Now that my daughter is mobile, she is constantly interacting with other kids at the park. Being the little social butterfly that she is, she has no problem walking up to other kids and trying to take their toys. Of course, at 15 months old she doesn't really know any better, but I still find myself trailing behind her saying "Be nice. Play nice." Some day soon she might actually listen.
But if you're using batch SAS on Unix, you can be nice today!
The "nice" command is used to raise/lower the priority of your background sas jobs. Generally we all run jobs at the same nice priority, but by lowering your priority you can let your big background jobs run without interfering with other people's jobs. This can be useful during the heavy use times and you are not too concerned about whether your job runs in 30 mins or 60 mins.
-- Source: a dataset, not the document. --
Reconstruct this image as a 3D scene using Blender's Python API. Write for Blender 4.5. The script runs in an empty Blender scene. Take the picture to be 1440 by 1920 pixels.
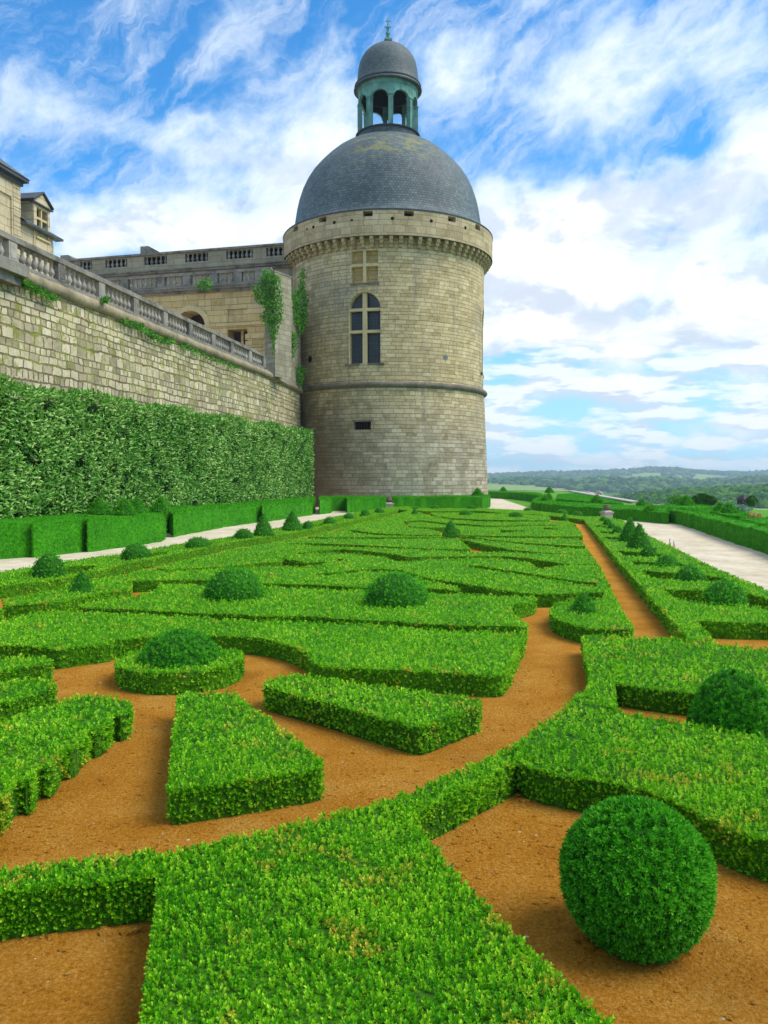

It essentially lets you get out of the way of other users without putting your jobs on hold. Nice!
Here's how it works. The higher the nice number the lower your priority. The syntax of nice is:
nice -N /your/command/
where N is the number to move your priority. Positive lowers your priority by that amount, negative raises your priority by that amount.
So instead of me running my sas command like this:
$ sas myBigSAS.sas -autoexec "/my/autoexec.sas" &
I can be nice and run it like this:
$ nice -15 sas myBigSAS.sas -autoexec "/my/autoexec.sas" &
That will run my command with a higher nice value (low priority) freeing up resources for other users.